Paysagiste dans l’âme, Malakhov aimait par-dessus tout les paysages montagneux qu’il parvenait à restituer admirablement. De Orbata à Zaghouan, il peignait hauteurs tourmentées et pics effilés et affectionnait la couleur ocre plutôt sombre, si représentative de nos paysages. Rendant le relief dans ses circonvolutions, notre artiste a réalisé de nombreux tableaux dans les gorges de Midés ou bien autour de Thelja. Chaque fois, il parvenait à recréer une nature tourmentée qu’on dirait déchiquetée et le faisait dans un respect des harmonies qui mêlent le ciel et la terre dans un même élan.
Les paysages de Malakhov sont pluriels. Il aimait errer au gré de l’inspiration pour capturer l’atmosphère des villes nimbées de lumières ou celle de ruelles dans les médinas du pays. Ses tableaux nocturnes sont un régal en soi: sous la pleine lune, il y restitue des pans de médina obscures et recouvre le réel d’un halo bleuté. Cette série de Nocturnes urbains vaut à elle seule le détour et, rarement, artiste aura travaillé et excellé dans cette direction précise. Vivant dans le sud, Malakhov avait aussi une nette prédilection pour les oasis et leurs miracles jaillissant sous la forme de cascade ou d’échappées vertes dans une nature âpre.

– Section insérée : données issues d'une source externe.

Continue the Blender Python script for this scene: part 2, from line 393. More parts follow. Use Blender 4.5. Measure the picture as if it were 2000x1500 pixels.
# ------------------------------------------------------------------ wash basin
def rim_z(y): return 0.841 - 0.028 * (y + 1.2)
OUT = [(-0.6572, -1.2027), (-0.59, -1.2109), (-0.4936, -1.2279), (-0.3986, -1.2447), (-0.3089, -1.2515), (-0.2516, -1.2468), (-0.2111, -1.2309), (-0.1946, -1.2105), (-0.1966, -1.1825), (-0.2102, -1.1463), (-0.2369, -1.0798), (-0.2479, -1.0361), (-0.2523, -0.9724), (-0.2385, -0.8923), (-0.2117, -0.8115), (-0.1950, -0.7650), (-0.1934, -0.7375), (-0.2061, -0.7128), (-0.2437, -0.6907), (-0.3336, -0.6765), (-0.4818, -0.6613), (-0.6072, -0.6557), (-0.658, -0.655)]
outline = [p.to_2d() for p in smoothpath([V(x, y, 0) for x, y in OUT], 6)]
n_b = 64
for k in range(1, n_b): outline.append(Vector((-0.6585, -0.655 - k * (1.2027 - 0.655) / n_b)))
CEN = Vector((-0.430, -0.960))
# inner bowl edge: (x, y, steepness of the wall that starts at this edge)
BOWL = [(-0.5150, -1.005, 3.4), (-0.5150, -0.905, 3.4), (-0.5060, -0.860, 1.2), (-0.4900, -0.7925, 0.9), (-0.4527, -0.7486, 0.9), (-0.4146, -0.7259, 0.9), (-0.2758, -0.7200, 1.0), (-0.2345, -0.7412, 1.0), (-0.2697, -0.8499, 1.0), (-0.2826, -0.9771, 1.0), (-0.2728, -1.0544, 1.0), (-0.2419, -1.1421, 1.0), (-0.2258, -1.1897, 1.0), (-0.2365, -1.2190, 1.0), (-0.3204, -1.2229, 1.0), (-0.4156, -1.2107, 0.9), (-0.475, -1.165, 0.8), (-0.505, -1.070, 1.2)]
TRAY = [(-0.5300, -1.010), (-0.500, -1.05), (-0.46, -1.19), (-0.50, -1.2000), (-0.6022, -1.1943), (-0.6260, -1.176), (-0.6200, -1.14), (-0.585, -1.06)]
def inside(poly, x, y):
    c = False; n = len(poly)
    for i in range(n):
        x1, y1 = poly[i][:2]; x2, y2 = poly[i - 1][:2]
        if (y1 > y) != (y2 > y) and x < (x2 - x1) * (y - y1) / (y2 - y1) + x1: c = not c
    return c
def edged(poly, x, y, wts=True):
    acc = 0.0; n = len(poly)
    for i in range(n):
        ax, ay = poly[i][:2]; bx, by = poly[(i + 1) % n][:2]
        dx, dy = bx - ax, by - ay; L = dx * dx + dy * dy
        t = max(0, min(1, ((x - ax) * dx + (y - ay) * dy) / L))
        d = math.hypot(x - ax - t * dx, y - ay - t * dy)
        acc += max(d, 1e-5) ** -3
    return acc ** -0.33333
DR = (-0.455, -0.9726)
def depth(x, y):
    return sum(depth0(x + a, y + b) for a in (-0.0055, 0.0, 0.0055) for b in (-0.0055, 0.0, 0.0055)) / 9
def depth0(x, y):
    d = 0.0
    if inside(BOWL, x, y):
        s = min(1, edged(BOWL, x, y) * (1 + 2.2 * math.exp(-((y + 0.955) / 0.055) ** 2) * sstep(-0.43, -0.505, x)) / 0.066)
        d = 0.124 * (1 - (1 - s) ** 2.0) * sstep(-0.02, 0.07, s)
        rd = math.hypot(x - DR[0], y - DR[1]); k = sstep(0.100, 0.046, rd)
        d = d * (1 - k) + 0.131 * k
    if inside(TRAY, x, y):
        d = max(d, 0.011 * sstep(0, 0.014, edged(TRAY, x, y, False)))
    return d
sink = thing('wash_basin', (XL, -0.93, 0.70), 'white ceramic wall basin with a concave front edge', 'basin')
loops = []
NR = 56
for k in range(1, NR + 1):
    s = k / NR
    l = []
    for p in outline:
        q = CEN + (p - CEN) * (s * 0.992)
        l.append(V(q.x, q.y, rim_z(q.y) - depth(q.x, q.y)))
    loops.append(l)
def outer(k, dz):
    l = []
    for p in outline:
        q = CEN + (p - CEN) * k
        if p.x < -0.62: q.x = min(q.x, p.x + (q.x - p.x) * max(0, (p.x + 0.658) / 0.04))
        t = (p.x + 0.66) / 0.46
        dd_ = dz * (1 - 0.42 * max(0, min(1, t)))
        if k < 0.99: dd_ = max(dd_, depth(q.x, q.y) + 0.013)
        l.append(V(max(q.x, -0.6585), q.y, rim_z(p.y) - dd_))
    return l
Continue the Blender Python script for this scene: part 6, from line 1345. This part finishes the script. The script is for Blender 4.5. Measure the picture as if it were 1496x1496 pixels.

Qu’ils soient cavaliers ou bédouins, les gens du sud sont aussi très présent dans l’oeuvre de Malakov. On y retrouve les caravaniers et leurs chameaux, les cavaliers tout à leurs joutes équestres et aussi les femmes dans leurs costumes rutilant de lumière. Il se dégage de ces oeuvres une impression de sud profond et aussi une simplicité qui emprunte autant au rustique qu’au bucolique. A regarder ces oeuvres, on imagine aisément l’artiste et son attirail planté en pleine nature ou bien esquissant rapidement un drapé, une silhouette ou un geste ample. Ces scènes de vie capturées entre Sned, Tamerza, Chenini ou Nefta sont des témoignages éloquents d’une passion pour le sud.
Autre passion de l’artiste, les sites archéologiques sont également très présents dans ses collection de tableaux. On y retrouve surtout Dougga et Sbeitla, peints sous plusieurs facettes et gorgés de lumière. On y retrouve aussi El Djem et son amphithéâtre ou les aqueducs romains et les rivages de Carthage. Très précis dans son travail, Malakhov restitue la patine des monuments et aussi leur puissance. Il semble nous inviter à méditer sur la fuite du temps et la permanence de la pierre. Ou encore sur la dialectique incessante entre la mer et la terre, le fluide et le solide. Ces jeux auxquels se livre l’artiste sont présents dans chacune de ses oeuvres, quelqu’en soit la technique.

Car s’il affectionne la peinture à l’huile en premier, Stanislav Malakhov n’hésite pas à se servir de pastels ou bien se mettre à l’aquarelle. Pour cette dernière technique, une surprenante série prend pour motif Sidi Bou Said sous divers aspects. En une dizaine d’aquarelles, l’artiste résume tout, de la quintessence de la lumière à l’atmosphère mystique qui inonde les lieux. Avec un fort pouvoir de séduction, cette série souligne combien la colline des soufis se prête à la peinture, combien la plastique de ce village est exceptionnelle. Mais au-delà de cette incursion, Malakhov reste surtout un oasien qui sait traquer la beauté du sud dans ses replis les plus subreptices. Rarement peintre aura accumulé autant d’oeuvres et d’esquisses ayant pour thème Gafsa et ses environs.
Ce long apprentissage du sud lui a appris à maîtriser toutes les fluctuations de la lumière qu’on retrouve parfois sur des tableaux reproduisant ( plutôt recréant) le même paysage. Hors des sentiers battus et sans référence ancrée dans une école précise, Malakhov restitue un sud tunisien inédit, baignant dans la lumière et comme préservé dans une aura virginale. De fait, Malakhov sublime ce sud, le transfigure tout en le peignant tel quel. C’est là que réside le tour de main de ce grand artiste, dans la lignée d’Alexandre Roubtzoff ou Natacha Markoff.